WHAT IS NEEDED. Retype all material exactly. Pictures stay out of the copy.

AVAILABLE DATA.
Begin
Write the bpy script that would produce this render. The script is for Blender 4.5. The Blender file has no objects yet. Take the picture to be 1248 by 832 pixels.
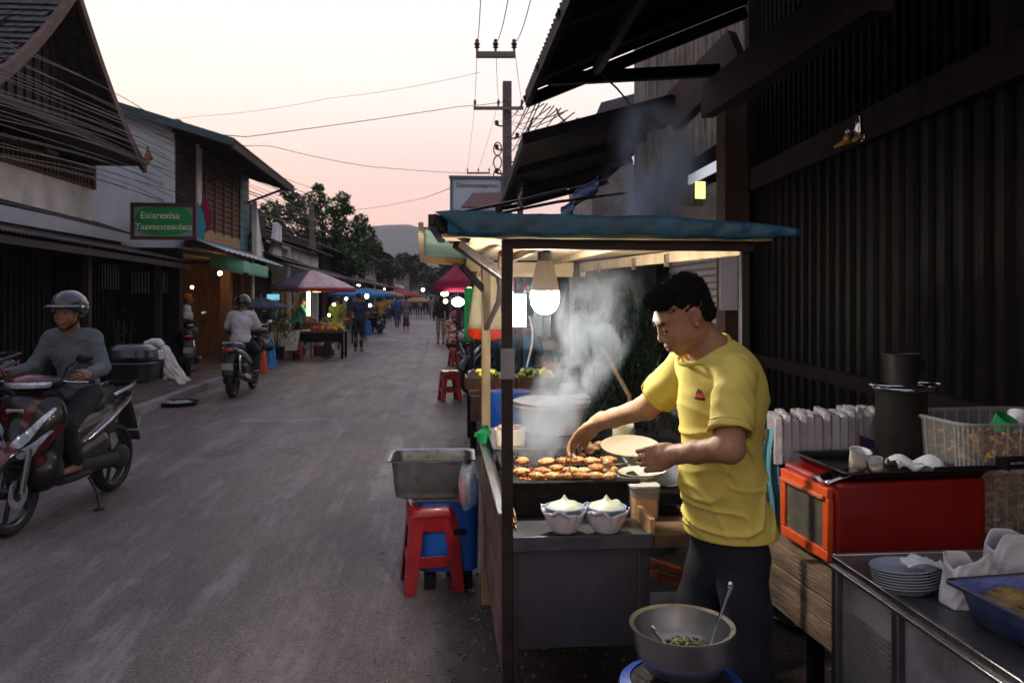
import bpy, bmesh, math, random
import numpy as np
from mathutils import Vector, Matrix, Euler
random.seed(7); rng=np.random.default_rng(7)
R=math.radians; PI=math.pi
scene=bpy.context.scene; COL=scene.collection
F=970.0; TH=math.atan(86/970); CT,ST=math.cos(TH),math.sin(TH); EYE=1.58
# ---------------------------------------------------------------- survey helpers (street axes: X across, Y along, Z up)
def P(px,py,d):
    r=(px-624)/F*d
    return Vector((r*CT+d*ST, d*CT-r*ST, EYE-(py-362)/F*d))
def G(px,py,z=0.0): return P(px,py,(EYE-z)*F/(py-362))
def PY(px,py,Y):
    k=(px-624)/F; d=Y/(CT-k*ST); return P(px,py,d)
def PXX(px,py,X):
    k=(px-624)/F; d=X/(k*CT+ST); return P(px,py,d)
# ---------------------------------------------------------------- materials
MATS={}
def mat(name,col,rough=.6,metal=0.,var=.18,scale=6.,bump=.15,bscale=None,emit=None,es=0.,trans=0.,alpha=1.,spec=.5,col2=None,coat=0.,detail=6.,stretch=None,sss=0.,dirt=0.,ior=1.45,thr=(.35,.65)):
    if name in MATS: return MATS[name]
    m=bpy.data.materials.new(name); m.use_nodes=True; nt=m.node_tree; N=nt.nodes; L=nt.links
    b=N['Principled BSDF']
    tc=N.new('ShaderNodeTexCoord'); src=tc.outputs['Object']
    mp=N.new('ShaderNodeMapping'); L.new(src,mp.inputs[0])
    if stretch: mp.inputs['Scale'].default_value=stretch
    nz=N.new('ShaderNodeTexNoise'); nz.inputs['Scale'].default_value=scale; nz.inputs['Detail'].default_value=detail; nz.inputs['Roughness'].default_value=.62
    L.new(mp.outputs[0],nz.inputs['Vector'])
    cr=N.new('ShaderNodeValToRGB'); e=cr.color_ramp.elements
    c=Vector(col[:3])
    c1=c*(1-var); c2=Vector(col2[:3]) if col2 else c*(1+var)
    e[0].position=thr[0]; e[0].color=(*c1,1); e[1].position=thr[1]; e[1].color=(*[min(1,x) for x in c2],1)
    L.new(nz.outputs[0],cr.inputs[0]); out=cr.outputs[0]
    if dirt>0:
        n2=N.new('ShaderNodeTexNoise'); n2.inputs['Scale'].default_value=scale*.35; n2.inputs['Detail'].default_value=8; n2.inputs['Roughness'].default_value=.7
        L.new(tc.outputs['Object'],n2.inputs['Vector'])
        r2=N.new('ShaderNodeValToRGB'); r2.color_ramp.elements[0].position=.45; r2.color_ramp.elements[1].position=.68
        r2.color_ramp.elements[1].color=(dirt,dirt,dirt,1); L.new(n2.outputs[0],r2.inputs[0])
        mx=N.new('ShaderNodeMix'); mx.data_type='RGBA'; L.new(r2.outputs[0],mx.inputs[0]); L.new(out,mx.inputs[6]); dc=min(1,(max(col[:3])*.45)/.03); mx.inputs[7].default_value=(.030*dc,.024*dc,.020*dc,1); out=mx.outputs[2]
    L.new(out,b.inputs['Base Color'])
    mr=N.new('ShaderNodeMapRange'); L.new(nz.outputs[0],mr.inputs[0]); mr.inputs[3].default_value=max(.02,rough-.1); mr.inputs[4].default_value=min(1,rough+.12)
    L.new(mr.outputs[0],b.inputs['Roughness'])
    b.inputs['Metallic'].default_value=metal; b.inputs['Specular IOR Level'].default_value=spec; b.inputs['IOR'].default_value=ior
    if bump>0:
        bn=N.new('ShaderNodeTexNoise'); bn.inputs['Scale'].default_value=bscale or scale*6; bn.inputs['Detail'].default_value=5
        L.new(mp.outputs[0],bn.inputs['Vector'])
        bp=N.new('ShaderNodeBump'); bp.inputs['Strength'].default_value=bump; bp.inputs['Distance'].default_value=.02
        L.new(bn.outputs[0],bp.inputs['Height']); L.new(bp.outputs[0],b.inputs['Normal'])
    if emit is not None:
        b.inputs['Emission Color'].default_value=(*emit,1); b.inputs['Emission Strength'].default_value=es
    if trans: b.inputs['Transmission Weight'].default_value=trans
    if alpha<1: b.inputs['Alpha'].default_value=alpha
    if coat: b.inputs['Coat Weight'].default_value=coat; b.inputs['Coat Roughness'].default_value=.12
    if sss: b.inputs['Subsurface Weight'].default_value=sss; b.inputs['Subsurface Radius'].default_value=(.02,.008,.004); b.inputs['Subsurface Scale'].default_value=.6
    MATS[name]=m; return m
def translucent(name,col,f=.5,rough=.7,var=.12,scale=5,bump=.2):
    m=mat(name,col,rough,var=var,scale=scale,bump=bump); nt=m.node_tree; N=nt.nodes; L=nt.links
    b=N['Principled BSDF']; o=[n for n in N if n.type=='OUTPUT_MATERIAL'][0]
    t=N.new('ShaderNodeBsdfTranslucent'); ms=N.new('ShaderNodeMixShader'); ms.inputs[0].default_value=f
    s=[l.from_socket for l in L if l.to_socket==b.inputs['Base Color']][0]; L.new(s,t.inputs[0])
    L.new(b.outputs[0],ms.inputs[1]); L.new(t.outputs[0],ms.inputs[2]); L.new(ms.outputs[0],o.inputs[0]); return m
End
ANSWER TO THE TASK.
Write the bpy script that would produce this render. The script is for Blender 4.5. The Blender file has no objects yet. Take the picture to be 1248 by 832 pixels.
import bpy, bmesh, math, random
import numpy as np
from mathutils import Vector, Matrix, Euler
random.seed(7); rng=np.random.default_rng(7)
R=math.radians; PI=math.pi
scene=bpy.context.scene; COL=scene.collection
F=970.0; TH=math.atan(86/970); CT,ST=math.cos(TH),math.sin(TH); EYE=1.58
# ---------------------------------------------------------------- survey helpers (street axes: X across, Y along, Z up)
def P(px,py,d):
    r=(px-624)/F*d
    return Vector((r*CT+d*ST, d*CT-r*ST, EYE-(py-362)/F*d))
def G(px,py,z=0.0): return P(px,py,(EYE-z)*F/(py-362))
def PY(px,py,Y):
    k=(px-624)/F; d=Y/(CT-k*ST); return P(px,py,d)
def PXX(px,py,X):
    k=(px-624)/F; d=X/(k*CT+ST); return P(px,py,d)
# ---------------------------------------------------------------- materials
MATS={}
def mat(name,col,rough=.6,metal=0.,var=.18,scale=6.,bump=.15,bscale=None,emit=None,es=0.,trans=0.,alpha=1.,spec=.5,col2=None,coat=0.,detail=6.,stretch=None,sss=0.,dirt=0.,ior=1.45,thr=(.35,.65)):
    if name in MATS: return MATS[name]
    m=bpy.data.materials.new(name); m.use_nodes=True; nt=m.node_tree; N=nt.nodes; L=nt.links
    b=N['Principled BSDF']
    tc=N.new('ShaderNodeTexCoord'); src=tc.outputs['Object']
    mp=N.new('ShaderNodeMapping'); L.new(src,mp.inputs[0])
    if stretch: mp.inputs['Scale'].default_value=stretch
    nz=N.new('ShaderNodeTexNoise'); nz.inputs['Scale'].default_value=scale; nz.inputs['Detail'].default_value=detail; nz.inputs['Roughness'].default_value=.62
    L.new(mp.outputs[0],nz.inputs['Vector'])
    cr=N.new('ShaderNodeValToRGB'); e=cr.color_ramp.elements
    c=Vector(col[:3])
    c1=c*(1-var); c2=Vector(col2[:3]) if col2 else c*(1+var)
    e[0].position=thr[0]; e[0].color=(*c1,1); e[1].position=thr[1]; e[1].color=(*[min(1,x) for x in c2],1)
    L.new(nz.outputs[0],cr.inputs[0]); out=cr.outputs[0]
    if dirt>0:
        n2=N.new('ShaderNodeTexNoise'); n2.inputs['Scale'].default_value=scale*.35; n2.inputs['Detail'].default_value=8; n2.inputs['Roughness'].default_value=.7
        L.new(tc.outputs['Object'],n2.inputs['Vector'])
        r2=N.new('ShaderNodeValToRGB'); r2.color_ramp.elements[0].position=.45; r2.color_ramp.elements[1].position=.68
        r2.color_ramp.elements[1].color=(dirt,dirt,dirt,1); L.new(n2.outputs[0],r2.inputs[0])
        mx=N.new('ShaderNodeMix'); mx.data_type='RGBA'; L.new(r2.outputs[0],mx.inputs[0]); L.new(out,mx.inputs[6]); dc=min(1,(max(col[:3])*.45)/.03); mx.inputs[7].default_value=(.030*dc,.024*dc,.020*dc,1); out=mx.outputs[2]
    L.new(out,b.inputs['Base Color'])
    mr=N.new('ShaderNodeMapRange'); L.new(nz.outputs[0],mr.inputs[0]); mr.inputs[3].default_value=max(.02,rough-.1); mr.inputs[4].default_value=min(1,rough+.12)
    L.new(mr.outputs[0],b.inputs['Roughness'])
    b.inputs['Metallic'].default_value=metal; b.inputs['Specular IOR Level'].default_value=spec; b.inputs['IOR'].default_value=ior
    if bump>0:
        bn=N.new('ShaderNodeTexNoise'); bn.inputs['Scale'].default_value=bscale or scale*6; bn.inputs['Detail'].default_value=5
        L.new(mp.outputs[0],bn.inputs['Vector'])
        bp=N.new('ShaderNodeBump'); bp.inputs['Strength'].default_value=bump; bp.inputs['Distance'].default_value=.02
        L.new(bn.outputs[0],bp.inputs['Height']); L.new(bp.outputs[0],b.inputs['Normal'])
    if emit is not None:
        b.inputs['Emission Color'].default_value=(*emit,1); b.inputs['Emission Strength'].default_value=es
    if trans: b.inputs['Transmission Weight'].default_value=trans
    if alpha<1: b.inputs['Alpha'].default_value=alpha
    if coat: b.inputs['Coat Weight'].default_value=coat; b.inputs['Coat Roughness'].default_value=.12
    if sss: b.inputs['Subsurface Weight'].default_value=sss; b.inputs['Subsurface Radius'].default_value=(.02,.008,.004); b.inputs['Subsurface Scale'].default_value=.6
    MATS[name]=m; return m
def translucent(name,col,f=.5,rough=.7,var=.12,scale=5,bump=.2):
    m=mat(name,col,rough,var=var,scale=scale,bump=bump); nt=m.node_tree; N=nt.nodes; L=nt.links
    b=N['Principled BSDF']; o=[n for n in N if n.type=='OUTPUT_MATERIAL'][0]
    t=N.new('ShaderNodeBsdfTranslucent'); ms=N.new('ShaderNodeMixShader'); ms.inputs[0].default_value=f
    s=[l.from_socket for l in L if l.to_socket==b.inputs['Base Color']][0]; L.new(s,t.inputs[0])
    L.new(b.outputs[0],ms.inputs[1]); L.new(t.outputs[0],ms.inputs[2]); L.new(ms.outputs[0],o.inputs[0]); return m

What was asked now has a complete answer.